Wherever the word "part" appears in a line, extract that line.

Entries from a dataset
----
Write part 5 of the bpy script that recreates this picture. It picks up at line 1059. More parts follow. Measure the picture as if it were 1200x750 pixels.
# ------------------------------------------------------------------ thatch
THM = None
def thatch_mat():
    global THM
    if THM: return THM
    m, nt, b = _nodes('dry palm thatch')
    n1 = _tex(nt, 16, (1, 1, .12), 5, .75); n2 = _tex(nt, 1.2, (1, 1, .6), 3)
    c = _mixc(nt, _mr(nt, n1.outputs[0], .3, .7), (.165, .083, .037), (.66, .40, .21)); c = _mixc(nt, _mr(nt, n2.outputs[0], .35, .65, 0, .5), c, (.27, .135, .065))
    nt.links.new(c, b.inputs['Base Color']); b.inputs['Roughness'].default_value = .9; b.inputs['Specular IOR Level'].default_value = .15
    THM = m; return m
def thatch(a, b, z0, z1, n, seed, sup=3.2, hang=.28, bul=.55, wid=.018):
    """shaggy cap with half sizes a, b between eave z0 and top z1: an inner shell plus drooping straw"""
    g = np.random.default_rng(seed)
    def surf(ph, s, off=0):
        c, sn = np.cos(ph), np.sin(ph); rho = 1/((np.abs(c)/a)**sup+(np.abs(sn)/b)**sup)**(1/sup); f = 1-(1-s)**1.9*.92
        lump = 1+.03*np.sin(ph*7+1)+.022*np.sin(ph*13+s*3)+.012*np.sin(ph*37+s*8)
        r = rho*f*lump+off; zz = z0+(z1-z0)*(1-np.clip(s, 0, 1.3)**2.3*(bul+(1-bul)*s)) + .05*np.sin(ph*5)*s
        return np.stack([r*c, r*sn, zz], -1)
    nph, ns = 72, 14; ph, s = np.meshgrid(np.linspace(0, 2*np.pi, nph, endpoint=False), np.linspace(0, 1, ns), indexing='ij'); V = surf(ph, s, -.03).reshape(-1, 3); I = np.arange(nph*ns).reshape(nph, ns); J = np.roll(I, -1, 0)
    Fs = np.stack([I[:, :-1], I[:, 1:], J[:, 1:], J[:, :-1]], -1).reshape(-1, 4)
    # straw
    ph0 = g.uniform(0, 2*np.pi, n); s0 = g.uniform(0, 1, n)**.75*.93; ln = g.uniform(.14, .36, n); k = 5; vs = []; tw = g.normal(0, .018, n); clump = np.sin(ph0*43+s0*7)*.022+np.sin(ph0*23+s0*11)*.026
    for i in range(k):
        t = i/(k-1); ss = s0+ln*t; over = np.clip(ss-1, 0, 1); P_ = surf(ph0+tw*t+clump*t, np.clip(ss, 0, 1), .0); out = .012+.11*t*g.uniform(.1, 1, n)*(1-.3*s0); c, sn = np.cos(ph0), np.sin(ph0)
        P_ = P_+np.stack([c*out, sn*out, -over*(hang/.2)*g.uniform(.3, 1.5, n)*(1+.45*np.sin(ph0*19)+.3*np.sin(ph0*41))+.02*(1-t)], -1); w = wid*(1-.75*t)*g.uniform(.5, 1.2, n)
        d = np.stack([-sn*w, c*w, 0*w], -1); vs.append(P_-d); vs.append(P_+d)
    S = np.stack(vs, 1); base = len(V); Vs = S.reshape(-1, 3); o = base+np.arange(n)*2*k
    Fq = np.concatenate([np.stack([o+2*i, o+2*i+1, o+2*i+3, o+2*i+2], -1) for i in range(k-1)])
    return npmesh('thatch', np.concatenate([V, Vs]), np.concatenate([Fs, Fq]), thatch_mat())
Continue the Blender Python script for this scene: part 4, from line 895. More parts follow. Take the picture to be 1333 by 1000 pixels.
----
[TASK SOLUTION]:
Write part 5 of the bpy script that recreates this picture. It picks up at line 1059. More parts follow. Measure the picture as if it were 1200x750 pixels.
Continue the Blender Python script for this scene: part 4, from line 895. More parts follow. Take the picture to be 1333 by 1000 pixels.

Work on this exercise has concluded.